┌──

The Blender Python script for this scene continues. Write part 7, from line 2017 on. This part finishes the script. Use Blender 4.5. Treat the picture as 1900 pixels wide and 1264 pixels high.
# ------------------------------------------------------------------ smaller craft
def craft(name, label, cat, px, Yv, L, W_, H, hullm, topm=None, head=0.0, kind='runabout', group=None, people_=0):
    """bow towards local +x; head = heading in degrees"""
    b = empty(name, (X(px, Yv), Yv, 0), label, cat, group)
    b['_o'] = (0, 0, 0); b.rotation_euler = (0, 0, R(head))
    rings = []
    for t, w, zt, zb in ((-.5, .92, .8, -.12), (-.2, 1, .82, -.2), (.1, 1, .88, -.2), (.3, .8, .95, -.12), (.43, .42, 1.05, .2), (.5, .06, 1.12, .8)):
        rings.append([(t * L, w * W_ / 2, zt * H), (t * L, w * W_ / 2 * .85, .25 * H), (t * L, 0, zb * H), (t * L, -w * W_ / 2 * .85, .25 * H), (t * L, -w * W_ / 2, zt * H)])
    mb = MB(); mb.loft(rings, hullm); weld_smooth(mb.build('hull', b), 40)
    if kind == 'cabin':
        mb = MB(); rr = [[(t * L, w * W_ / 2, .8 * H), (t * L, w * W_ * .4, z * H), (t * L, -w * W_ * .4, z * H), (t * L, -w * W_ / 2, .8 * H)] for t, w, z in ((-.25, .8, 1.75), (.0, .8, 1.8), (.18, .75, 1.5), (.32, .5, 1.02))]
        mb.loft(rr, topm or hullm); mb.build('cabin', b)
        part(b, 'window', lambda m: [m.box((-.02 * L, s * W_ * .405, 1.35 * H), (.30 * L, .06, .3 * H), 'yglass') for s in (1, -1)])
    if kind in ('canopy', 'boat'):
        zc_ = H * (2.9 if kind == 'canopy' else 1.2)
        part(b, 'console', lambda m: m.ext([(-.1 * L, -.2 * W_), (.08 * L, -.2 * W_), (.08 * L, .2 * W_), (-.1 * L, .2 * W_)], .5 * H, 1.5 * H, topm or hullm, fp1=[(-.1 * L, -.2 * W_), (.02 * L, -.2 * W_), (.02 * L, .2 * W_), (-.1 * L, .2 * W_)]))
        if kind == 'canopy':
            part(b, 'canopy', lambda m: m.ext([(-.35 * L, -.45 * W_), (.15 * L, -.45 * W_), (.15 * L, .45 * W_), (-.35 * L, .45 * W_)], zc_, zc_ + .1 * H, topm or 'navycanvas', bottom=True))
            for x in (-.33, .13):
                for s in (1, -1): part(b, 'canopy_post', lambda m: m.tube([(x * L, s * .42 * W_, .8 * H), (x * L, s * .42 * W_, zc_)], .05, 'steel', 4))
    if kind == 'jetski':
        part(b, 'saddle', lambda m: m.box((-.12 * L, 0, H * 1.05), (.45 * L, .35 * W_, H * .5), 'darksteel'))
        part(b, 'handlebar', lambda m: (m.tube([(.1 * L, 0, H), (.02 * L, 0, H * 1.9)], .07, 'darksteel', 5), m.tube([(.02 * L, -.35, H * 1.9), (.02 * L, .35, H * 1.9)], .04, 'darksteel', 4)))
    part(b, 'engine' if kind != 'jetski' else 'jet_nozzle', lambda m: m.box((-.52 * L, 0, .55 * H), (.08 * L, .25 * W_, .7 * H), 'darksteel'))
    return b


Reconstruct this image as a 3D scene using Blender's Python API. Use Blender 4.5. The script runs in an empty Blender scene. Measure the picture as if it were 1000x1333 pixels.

└──

• **THE PROBLEM**:
Every entry should be output exactly as written, please.

• **SOLUTION FOR THIS EXERCISE**:
The Blender Python script for this scene continues. Write part 7, from line 2017 on. This part finishes the script. Use Blender 4.5. Treat the picture as 1900 pixels wide and 1264 pixels high.
# ------------------------------------------------------------------ smaller craft
def craft(name, label, cat, px, Yv, L, W_, H, hullm, topm=None, head=0.0, kind='runabout', group=None, people_=0):
    """bow towards local +x; head = heading in degrees"""
    b = empty(name, (X(px, Yv), Yv, 0), label, cat, group)
    b['_o'] = (0, 0, 0); b.rotation_euler = (0, 0, R(head))
    rings = []
    for t, w, zt, zb in ((-.5, .92, .8, -.12), (-.2, 1, .82, -.2), (.1, 1, .88, -.2), (.3, .8, .95, -.12), (.43, .42, 1.05, .2), (.5, .06, 1.12, .8)):
        rings.append([(t * L, w * W_ / 2, zt * H), (t * L, w * W_ / 2 * .85, .25 * H), (t * L, 0, zb * H), (t * L, -w * W_ / 2 * .85, .25 * H), (t * L, -w * W_ / 2, zt * H)])
    mb = MB(); mb.loft(rings, hullm); weld_smooth(mb.build('hull', b), 40)
    if kind == 'cabin':
        mb = MB(); rr = [[(t * L, w * W_ / 2, .8 * H), (t * L, w * W_ * .4, z * H), (t * L, -w * W_ * .4, z * H), (t * L, -w * W_ / 2, .8 * H)] for t, w, z in ((-.25, .8, 1.75), (.0, .8, 1.8), (.18, .75, 1.5), (.32, .5, 1.02))]
        mb.loft(rr, topm or hullm); mb.build('cabin', b)
        part(b, 'window', lambda m: [m.box((-.02 * L, s * W_ * .405, 1.35 * H), (.30 * L, .06, .3 * H), 'yglass') for s in (1, -1)])
    if kind in ('canopy', 'boat'):
        zc_ = H * (2.9 if kind == 'canopy' else 1.2)
        part(b, 'console', lambda m: m.ext([(-.1 * L, -.2 * W_), (.08 * L, -.2 * W_), (.08 * L, .2 * W_), (-.1 * L, .2 * W_)], .5 * H, 1.5 * H, topm or hullm, fp1=[(-.1 * L, -.2 * W_), (.02 * L, -.2 * W_), (.02 * L, .2 * W_), (-.1 * L, .2 * W_)]))
        if kind == 'canopy':
            part(b, 'canopy', lambda m: m.ext([(-.35 * L, -.45 * W_), (.15 * L, -.45 * W_), (.15 * L, .45 * W_), (-.35 * L, .45 * W_)], zc_, zc_ + .1 * H, topm or 'navycanvas', bottom=True))
            for x in (-.33, .13):
                for s in (1, -1): part(b, 'canopy_post', lambda m: m.tube([(x * L, s * .42 * W_, .8 * H), (x * L, s * .42 * W_, zc_)], .05, 'steel', 4))
    if kind == 'jetski':
        part(b, 'saddle', lambda m: m.box((-.12 * L, 0, H * 1.05), (.45 * L, .35 * W_, H * .5), 'darksteel'))
        part(b, 'handlebar', lambda m: (m.tube([(.1 * L, 0, H), (.02 * L, 0, H * 1.9)], .07, 'darksteel', 5), m.tube([(.02 * L, -.35, H * 1.9), (.02 * L, .35, H * 1.9)], .04, 'darksteel', 4)))
    part(b, 'engine' if kind != 'jetski' else 'jet_nozzle', lambda m: m.box((-.52 * L, 0, .55 * H), (.08 * L, .25 * W_, .7 * H), 'darksteel'))
    return b


Reconstruct this image as a 3D scene using Blender's Python API. Use Blender 4.5. The script runs in an empty Blender scene. Measure the picture as if it were 1000x1333 pixels.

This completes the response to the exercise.